2. Involving Substantially the Same Parties or Property.

*3 Plaintiff argues that the pending actions do not involve substantially the same parties because the action it brought before this Court involved twelve additional named defendants. Doc. 64 at 9. The addition of twelve individually-named Tribal Council members is not material because the pleadings largely treat the council members as surrogates for the Tribe or Tribal Council. Doc. 66 at 5. Both actions are, at their core, disputes between Plaintiff and the Tribe or its proxies over rights stemming from the 2003 Agreement between Plaintiff and SNW. The suits involve substantially the same parties.FN1

FN1. Plaintiff also argues that the two disputes do not pertain to substantially the same property because the arbitration award concerns monetary damages arising from Plaintiff's breach of contract claims and the stayed action concerns intangible contract rights. Doc. 64 at 9–10. Because Rule 42.1(a)(1) names “parties or property” in the disjunctive, it is sufficient that the parties are substantially the same. See, e.g., Smith v. Sperling, No. 11–0722–PHX–PGR, 2011 WL 4101508, at * 1–2 (D.Ariz. Sept.14, 2011) (“A transfer is proper if transferring satisfies any one of the factors provided in LRCiv 42.1(a).”)

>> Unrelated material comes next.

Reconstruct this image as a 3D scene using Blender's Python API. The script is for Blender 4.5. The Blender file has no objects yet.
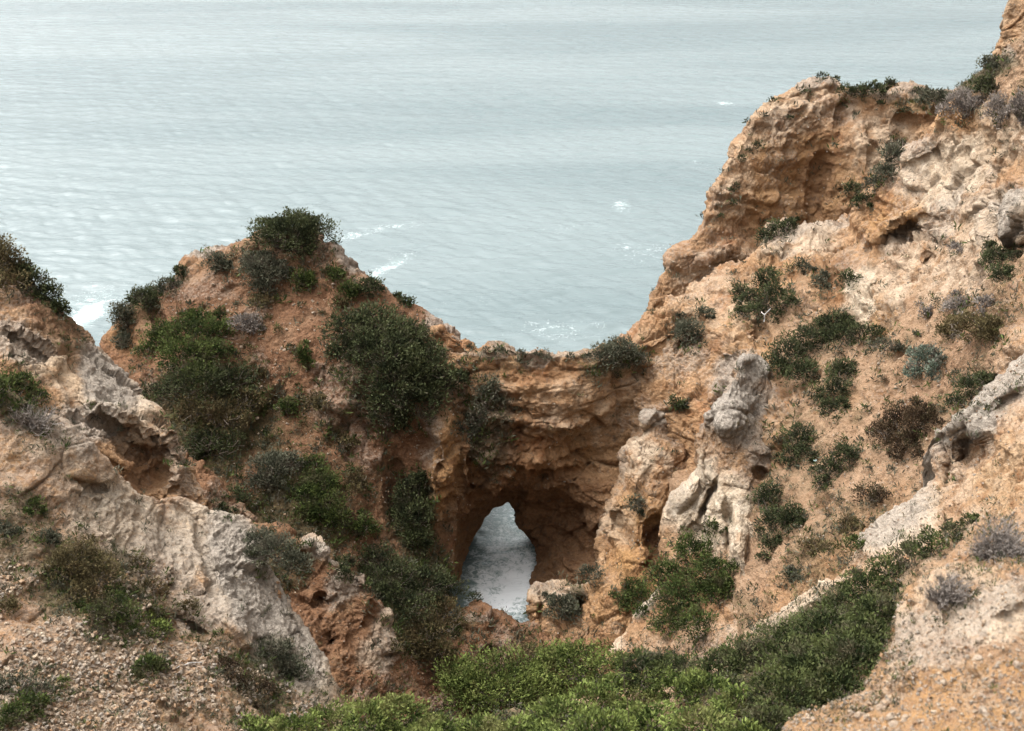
import bpy, math, random
import numpy as np
from mathutils import Vector
random.seed(7)
RNG = np.random.default_rng(11)
SC = bpy.context.scene
COL = SC.collection
# ------------------------------------------------------------------ camera
FPX, W, HH = 1100.0, 1024, 731
CAM_Z, TH = 42.0, math.radians(24.2)
cam_d = bpy.data.cameras.new("camera")
cam_d.sensor_width = 36.0
cam_d.lens = FPX / W * 36.0
cam_d.clip_start = 0.1
cam_d.clip_end = 60000
cam_d.dof.use_dof = True
cam_d.dof.focus_distance = 62.0
cam_d.dof.aperture_fstop = 1.7
cam = bpy.data.objects.new("camera", cam_d)
COL.objects.link(cam)
cam.location = (0, 0, CAM_Z)
cam.rotation_euler = (math.pi / 2 - TH, 0, 0)
SC.camera = cam
# ------------------------------------------------------------------ sky, sun
SUN_EL, SUN_AZ = math.radians(62), math.radians(-70)      # azimuth from +Y, negative = left
wd = bpy.data.worlds.new("World")
SC.world = wd
wd.use_nodes = True
nt = wd.node_tree
nt.nodes.clear()
sky = nt.nodes.new("ShaderNodeTexSky")
sky.sky_type = 'NISHITA'
sky.sun_disc = False
sky.sun_elevation = SUN_EL
sky.sun_rotation = SUN_AZ
sky.air_density = 1.0
sky.dust_density = 9.0
sky.ozone_density = 1.0
hsv = nt.nodes.new("ShaderNodeHueSaturation")
hsv.inputs['Saturation'].default_value = 0.05
bg = nt.nodes.new("ShaderNodeBackground")
bg.inputs['Strength'].default_value = 0.15
wo = nt.nodes.new("ShaderNodeOutputWorld")
nt.links.new(sky.outputs[0], hsv.inputs['Color'])
nt.links.new(hsv.outputs[0], bg.inputs[0])
nt.links.new(bg.outputs[0], wo.inputs[0])
sun_d = bpy.data.lights.new("sun", 'SUN')
sun_d.energy = 0.5
sun_d.angle = math.radians(70)
sun_d.color = (1.0, 0.97, 0.93)
sun = bpy.data.objects.new("sun", sun_d)
COL.objects.link(sun)
sv = Vector((math.sin(SUN_AZ) * math.cos(SUN_EL), math.cos(SUN_AZ) * math.cos(SUN_EL), math.sin(SUN_EL)))
sun.rotation_euler = sv.to_track_quat('Z', 'Y').to_euler()
sun.location = (-60, 40, 120)
vs = SC.view_settings
vs.view_transform = 'Standard'
vs.look = 'None'
vs.exposure = 1.56
vs.gamma = 1.0
vs.use_curve_mapping = False
SC.render.engine = 'CYCLES'
SC.cycles.max_bounces = 6
SC.cycles.diffuse_bounces = 3
SC.cycles.use_denoising = True

# ------------------------------------------------------------------ maths helpers
CT, ST = math.cos(TH), math.sin(TH)
CAM = np.array([0, 0, CAM_Z])


def at(px, py, Y):
    """world point on the line of sight of (px,py) at ground distance Y"""
    px = np.asarray(px, float); py = np.asarray(py, float); Y = np.asarray(Y, float)
    x = (px - 512) / FPX
    y = (365.5 - py) / FPX
    dy = CT + y * ST
    dz = -ST + y * CT
    s = Y / dy
    return np.stack([x * s, Y + 0 * x, CAM_Z + dz * s], -1)


def project(P):
    d = P - CAM
    w = d[..., 1] * CT - d[..., 2] * ST
    u = d[..., 1] * ST + d[..., 2] * CT
    w = np.maximum(w, 1e-3)
    return 512 + FPX * d[..., 0] / w, 365.5 - FPX * u / w, w


def _hash(ix, iy, iz, seed):
    h = (ix.astype(np.uint32) * np.uint32(374761393) + iy.astype(np.uint32) * np.uint32(668265263)
         + iz.astype(np.uint32) * np.uint32(2147483647) + np.uint32((seed * 974711 + 1013904223) & 0xffffffff))
    h = (h ^ (h >> np.uint32(13))) * np.uint32(1274126177)
    h = (h ^ (h >> np.uint32(16))) * np.uint32(2246822519)
    return h ^ (h >> np.uint32(15))


def perlin(P, seed=0):
    P = P.astype(np.float32)
    fl = np.floor(P)
    i = fl.astype(np.int64)
    f = P - fl
    u = f * f * f * (f * (f * 6 - 15) + 10)
    out = 0
    for dx in (0, 1):
        wx = u[:, 0] if dx else 1 - u[:, 0]
        for dy in (0, 1):
            wy = u[:, 1] if dy else 1 - u[:, 1]
            for dz in (0, 1):
                wz = u[:, 2] if dz else 1 - u[:, 2]
                h = _hash(i[:, 0] + dx, i[:, 1] + dy, i[:, 2] + dz, seed)
                gx = ((h & np.uint32(1023)).astype(np.float32) / 511.5 - 1)
                gy = (((h >> np.uint32(10)) & np.uint32(1023)).astype(np.float32) / 511.5 - 1)
                gz = (((h >> np.uint32(20)) & np.uint32(1023)).astype(np.float32) / 511.5 - 1)
                out = out + wx * wy * wz * (gx * (f[:, 0] - dx) + gy * (f[:, 1] - dy) + gz * (f[:, 2] - dz))
    return out * 1.3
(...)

3. Considerations of Judicial Economy.

This Court has already expended time and judicial resources becoming familiar with the 2003 Agreement and the complex series of factual events that underpin both the arbitration and the stayed case. The parties have previously made both written and oral arguments before this Court related to the Tribe's purported right to assume Plaintiff's contract rights through the exercise of eminent domain. Although the Court has not previously ruled on these issues, it will not be starting from a blank page. Moreover, Plaintiff previously requested that its action for declaratory and injunctive relief be assigned to this Court on the basis that the Court had dismissed without prejudice its earlier complaint for declaratory and injunctive relief filed prior to the challenged condemnation. Doc. 5; see No. 3:11–cv–8048–DGC. Because considerations of judicial economy, like the previous factors discussed, weigh in favor of transfer, the Court will grant SNW's motion.

IT IS ORDERED:

1. Defendant SNW's motion for transfer (Doc. 63) is granted.

2. The Clerk shall transfer Case No. 12–cv–08183–FJM to this Court.